-- BEGIN Recorded information --

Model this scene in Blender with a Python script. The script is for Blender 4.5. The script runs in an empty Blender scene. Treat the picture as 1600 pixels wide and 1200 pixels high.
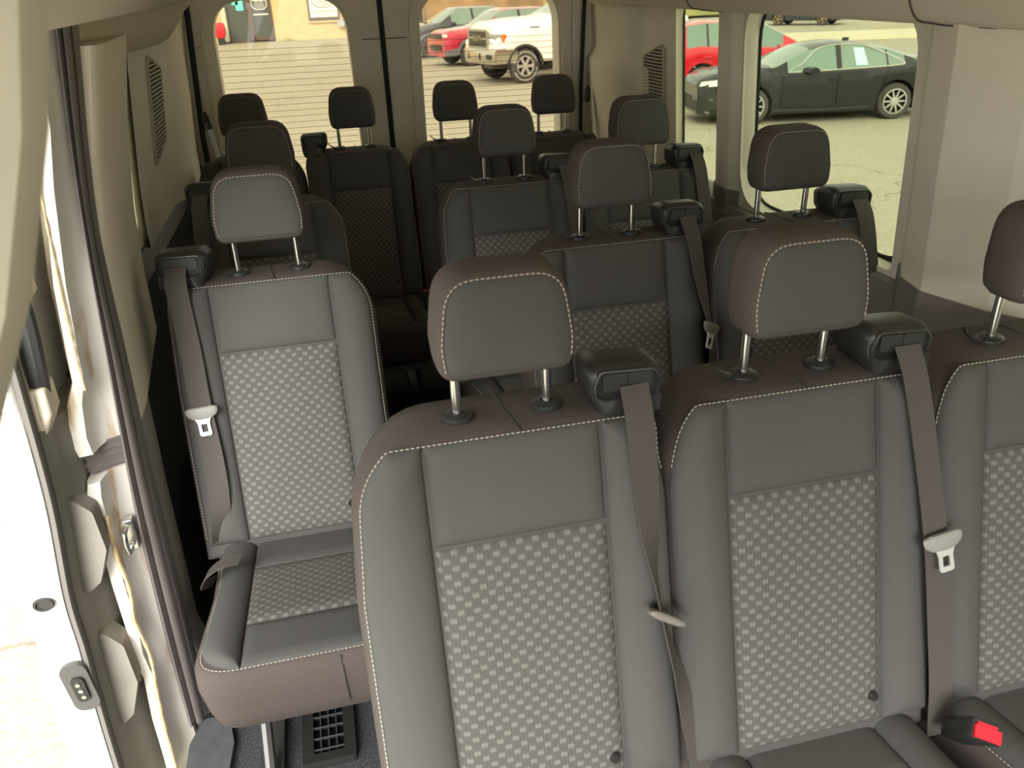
import bpy, bmesh, math, random
from mathutils import Vector, Matrix
from mathutils.geometry import tessellate_polygon
random.seed(7)
sc = bpy.context.scene
COL = sc.collection
R = math.radians

# ------------------------------------------------------------------ camera
cam_d = bpy.data.cameras.new('camera')
cam = bpy.data.objects.new('camera', cam_d)
COL.objects.link(cam)
sc.camera = cam
YAW, PITCH, ROLL = 0.2221, 0.4576, -0.0387
fw = Vector((math.sin(YAW)*math.cos(PITCH), math.cos(YAW)*math.cos(PITCH), -math.sin(PITCH)))
rt = Vector((math.cos(YAW), -math.sin(YAW), 0))
up = rt.cross(fw)
r2 = rt*math.cos(ROLL)+up*math.sin(ROLL)
u2 = -rt*math.sin(ROLL)+up*math.cos(ROLL)
M = Matrix((r2, u2, -fw)).transposed().to_4x4()
M.translation = Vector((-0.2178, -1.0380, 1.5491))
cam.matrix_world = M
cam_d.sensor_width = 36
cam_d.lens = 36*1252.66/1600
cam_d.clip_start = 0.05
cam_d.clip_end = 300
cam_d.dof.use_dof = True
cam_d.dof.focus_distance = 2.0
cam_d.dof.aperture_fstop = 7.5

# ------------------------------------------------------------------ world, sun, exposure
world = bpy.data.worlds.new('overcast')
sc.world = world
world.use_nodes = True
wn = world.node_tree
wn.nodes.clear()
wo = wn.nodes.new('ShaderNodeOutputWorld')
bg = wn.nodes.new('ShaderNodeBackground')
tc = wn.nodes.new('ShaderNodeTexCoord')
sx = wn.nodes.new('ShaderNodeSeparateXYZ')
cr = wn.nodes.new('ShaderNodeValToRGB')
cr.color_ramp.elements[0].position = 0.0
cr.color_ramp.elements[0].color = (0.80, 0.82, 0.80, 1)
cr.color_ramp.elements[1].position = 0.9
cr.color_ramp.elements[1].color = (1.0, 1.0, 0.97, 1)
wn.links.new(tc.outputs['Generated'], sx.inputs[0])
wn.links.new(sx.outputs['Z'], cr.inputs[0])
wn.links.new(cr.outputs[0], bg.inputs[0])
bg.inputs[1].default_value = 1.62
wn.links.new(bg.outputs[0], wo.inputs[0])
sun_d = bpy.data.lights.new('sun', 'SUN')
sun_d.energy = 3.9
sun_d.angle = R(35)
sun_d.color = (1, .97, .92)
sun = bpy.data.objects.new('sun', sun_d)
COL.objects.link(sun)
sun.rotation_euler = Vector((0.30, 0.80, -0.50)).to_track_quat('-Z', 'Y').to_euler()
sc.view_settings.view_transform = 'Standard'
sc.view_settings.look = 'None'
sc.view_settings.gamma = 1
sc.view_settings.use_curve_mapping = False
sc.view_settings.exposure = 1.05
sc.cycles.use_denoising = True
sc.cycles.max_bounces = 10
sc.cycles.diffuse_bounces = 6
sc.cycles.transparent_max_bounces = 16

# ------------------------------------------------------------------ materials
MATS = {}
def srgb(r, g, b):
    def f(c):
        c /= 255
        return c/12.92 if c <= .04045 else ((c+.055)/1.055)**2.4
    return (f(r), f(g), f(b), 1)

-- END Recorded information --

- **Short problem**
With the pictures left out, restate word for word every line of the data above, from the first down to the line that contains "cam_d.dof.aperture_fstop = 7.5".

- **Output**
Model this scene in Blender with a Python script. The script is for Blender 4.5. The script runs in an empty Blender scene. Treat the picture as 1600 pixels wide and 1200 pixels high.
import bpy, bmesh, math, random
from mathutils import Vector, Matrix
from mathutils.geometry import tessellate_polygon
random.seed(7)
sc = bpy.context.scene
COL = sc.collection
R = math.radians

# ------------------------------------------------------------------ camera
cam_d = bpy.data.cameras.new('camera')
cam = bpy.data.objects.new('camera', cam_d)
COL.objects.link(cam)
sc.camera = cam
YAW, PITCH, ROLL = 0.2221, 0.4576, -0.0387
fw = Vector((math.sin(YAW)*math.cos(PITCH), math.cos(YAW)*math.cos(PITCH), -math.sin(PITCH)))
rt = Vector((math.cos(YAW), -math.sin(YAW), 0))
up = rt.cross(fw)
r2 = rt*math.cos(ROLL)+up*math.sin(ROLL)
u2 = -rt*math.sin(ROLL)+up*math.cos(ROLL)
M = Matrix((r2, u2, -fw)).transposed().to_4x4()
M.translation = Vector((-0.2178, -1.0380, 1.5491))
cam.matrix_world = M
cam_d.sensor_width = 36
cam_d.lens = 36*1252.66/1600
cam_d.clip_start = 0.05
cam_d.clip_end = 300
cam_d.dof.use_dof = True
cam_d.dof.focus_distance = 2.0
cam_d.dof.aperture_fstop = 7.5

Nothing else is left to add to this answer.